C’est un duel politique plus que révélateur. Par plateaux télévisés et réseaux sociaux interposés, le bras de fer engagé par le ministre français de l’Intérieur avec l’actuel avant-centre de l’équipe saoudienne de football d’Al-Ittihad en dit long sur les ambitions du premier ministre, et sur la France de 2023.
Karim Benzema, puisqu’il s’agit de lui, est inexcusable. Avoir demandé à ses millions de fans de prier et de faire preuve de compassion pour les victimes palestiniennes de la bande de Gaza, sans un mot simultané pour les centaines de morts et de blessés israéliens, est accablant d’aveuglement. Ou de refus de voir. A moins, bien sûr, que ce joueur si talentueux et si incompris en France n’ait eu peur, en appuyant sur le bouton envoi de son compte X (ex-Twitter), de déplaire à son public saoudien et à son employeur. Lequel, selon les médias, le paie chaque année 200 millions d’euros. Mais c’est une autre histoire…
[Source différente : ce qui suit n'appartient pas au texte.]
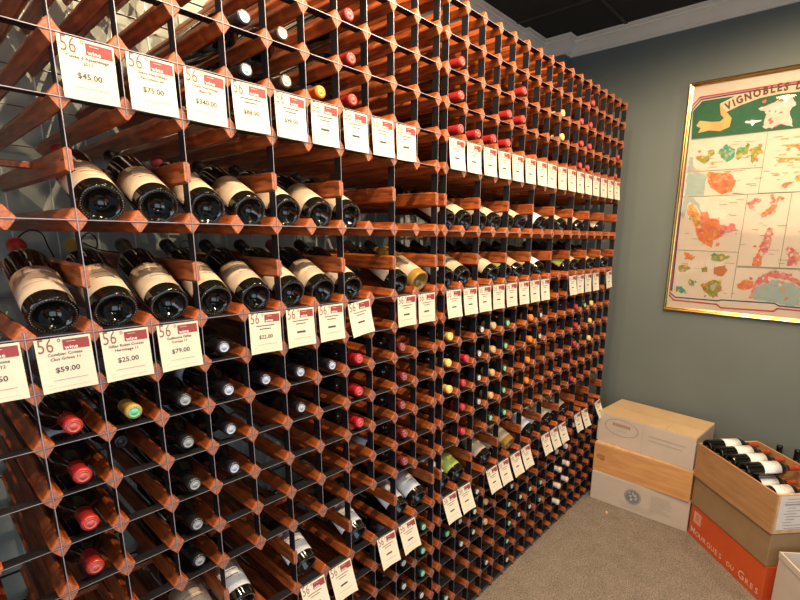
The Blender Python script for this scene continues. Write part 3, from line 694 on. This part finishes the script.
for i, (nm, pts) in enumerate(MAP_POLYS):
    if nm not in ALT: continue
    xs = [q[0] for q in pts]; ys = [q[1] for q in pts]; ar = (max(xs)-min(xs))*(max(ys)-min(ys))
    for j, an in enumerate(ALT[nm]):
        bm = bmesh.new(); made = 0
        for tr_ in range(40):
            if made >= max(1, min(9, int(ar/0.0012))): break
            q = (rnd.uniform(min(xs)-0.006, max(xs)+0.006), rnd.uniform(min(ys)-0.006, max(ys)+0.006))
            if not inside(q, pts) and rnd.random() > 0.12: continue
            rad = rnd.uniform(0.004, 0.011); ph = rnd.uniform(0, 6); vs = []
            for k in range(9):
                a_ = 2*math.pi*k/9+ph; r_ = rad*rnd.uniform(0.55, 1.35)
                vs.append(bm.verts.new(OFFM @ Vector((PX0-0.0020-0.00012*j-0.000015*made, q[0]+r_*math.cos(a_), q[1]+r_*math.sin(a_)))))
            bm.faces.new(vs); made += 1
        if made:
            ext = bmesh.ops.extrude_face_region(bm, geom=bm.faces[:])
            for v in [g for g in ext['geom'] if isinstance(g, bmesh.types.BMVert)]: v.co.x += 0.0001
            bmesh.ops.recalc_face_normals(bm, faces=bm.faces[:])
            obj('vineyard_patches', bm, MM[an], t_map, kind='stuff')
        else: bm.free()
MAP_LINES[0] = ('red', [(MY0-0.027, -0.33)] + MAP_LINES[0][1][1:4] + [(-1.30, 0.788), (-1.345, 0.74)])
MAP_LINES[1] = ('navy', [(MY0-0.033, -0.33)] + MAP_LINES[1][1][1:4] + [(-1.295, 0.778), (-1.338, 0.73)])
MAP_LINES[2] = ('red', MAP_LINES[2][1][:-1] + [(-1.30, -0.387), (-1.34, -0.34)]); MAP_LINES[3] = ('navy', MAP_LINES[3][1][:-1] + [(-1.295, -0.374), (-1.33, -0.34)])
MAP_LINES += [('red', [(-1.345, 0.74), (-1.345, -0.34)]), ('navy', [(-1.336, 0.73), (-1.336, -0.34)]), ('green', [(-0.655, 0.241), (-1.335, 0.241)]), ('green', [(-1.04, 0.56), (-1.04, -0.16)]), ('green', [(-0.61, -0.16), (-1.335, -0.16)])]
for i, (nm, pts) in enumerate(MAP_LINES):
    w_ = {'red': 0.0085, 'navy': 0.0065, 'green': 0.0022}[nm]; bm = bmesh.new()
    for k in range(len(pts)-1):
        a = Vector(pts[k]); b = Vector(pts[k+1]); d = (b-a).normalized(); n_ = Vector((-d.y, d.x))*w_/2; e_ = d*w_*0.35
        q = [bm.verts.new(OFFM @ Vector((PX0-0.0022-0.00003*i, p.x, p.y))) for p in (a-e_-n_, b+e_-n_, b+e_+n_, a-e_+n_)]
        bm.faces.new(q)
    ext = bmesh.ops.extrude_face_region(bm, geom=bm.faces[:])
    for v in [g for g in ext['geom'] if isinstance(g, bmesh.types.BMVert)]: v.co.x += 0.0003
    bmesh.ops.recalc_face_normals(bm, faces=bm.faces[:])
    obj('border_line' if nm != 'green' else 'panel_line', bm, MM[nm], t_map)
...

Gérald Darmanin, pour sa part, a atteint son objectif. Intensité de communication maximale, saturation de l’internet, tweets repris dans le monde entier compte tenu de la notoriété du Ballon d’or 2022: voici le ministre de l’Intérieur au centre de la scène, partout et toujours. Qu’importent les deux motions de censure de nouveau surmontées, vendredi 21 octobre, par la première ministre Élisabeth Borne, affairée à boucler le budget 2024 à coups d’article 49.3!
Une vie en politique
A 41 ans et toute une vie professionnelle déjà passée en politique, Darmanin prend la lumière. Darmanin occupe et quadrille le terrain. Il accuse (Benzema). Il promet (les expulsions d’étrangers radicalisés). Il prépare (le prochain projet de loi sur l’immigration attendu pour le début novembre). Il cultive (son réseau d’élus et de soutiens dans le Nord, sa terre familiale et politique). Il consulte (les experts du djihadisme). Il sermonne (la droite et l’extrême-droite). Il s’expose à l’international (via les discussions avec ses collègues européens).
Bref, Darmanin règne sur la République. Avec, comme évident modèle, celui auquel il ressemble tant: Nicolas Sarkozy, déjà rallié, dans son dernier livre, «Le temps des combats» (Ed. Observatoire) à la possible candidature présidentielle de son poulain en 2027
Le problème est qu’un candidat ne peut pas faire un bon ministre de l’Intérieur. Surtout dans des temps si troublés. Mener une campagne «à la Sarkozy» impose d’être sous les projecteurs en permanence, de verrouiller des cibles politiques pour exister, de courtiser à l’excès tous ceux qui pourront vous servir dans votre course à l’Élysée, de réunir une «firme» qui vous est dévouée corps et âme.
Être candidat est irréconciliable avec le retour d’un calme réparateur, et avec le besoin d’incarner un ordre Républicain qui soit au service de tous, et non d’une cause. Les Français, selon les sondages, ne s’y trompent d’ailleurs pas. Avant l’attentat d’Arras et l’explosion du Proche-Orient, leur opinion semblait faite: 55% des personnes interrogées lui préféraient le ministre de l’Éducation nationale Gabriel Attal, très proche d’Emmanuel Macron. L’ancien maire de Tourcoing n’engrangeait, lui, que 28% d’opinions favorables. Plus Darmanin est en première ligne, plus il polarise et radicalise, au risque d’apparaître comme une copie du parti national-populiste de Marine Le Pen.
Bientôt, le projet de loi Immigration
A quelques semaines de la présentation du projet de loi sur l’immigration, dont le volet sécuritaire et expulsions forcées s’annonce comme le morceau de choix, l’affaire Benzema, enracinée dans le passé et le passif algérien des deux protagonistes, dit le risque d’une dérive vers le pugilat politique permanent. A fond la caisse sur le «Sarkodrome». Sauf que Nicolas Sarkozy se présentait en 2007, après douze ans de chiraquisme endormi.
Gérald Darmanin bouillonne, lui, sur le couvercle d’une France cocotte-minute.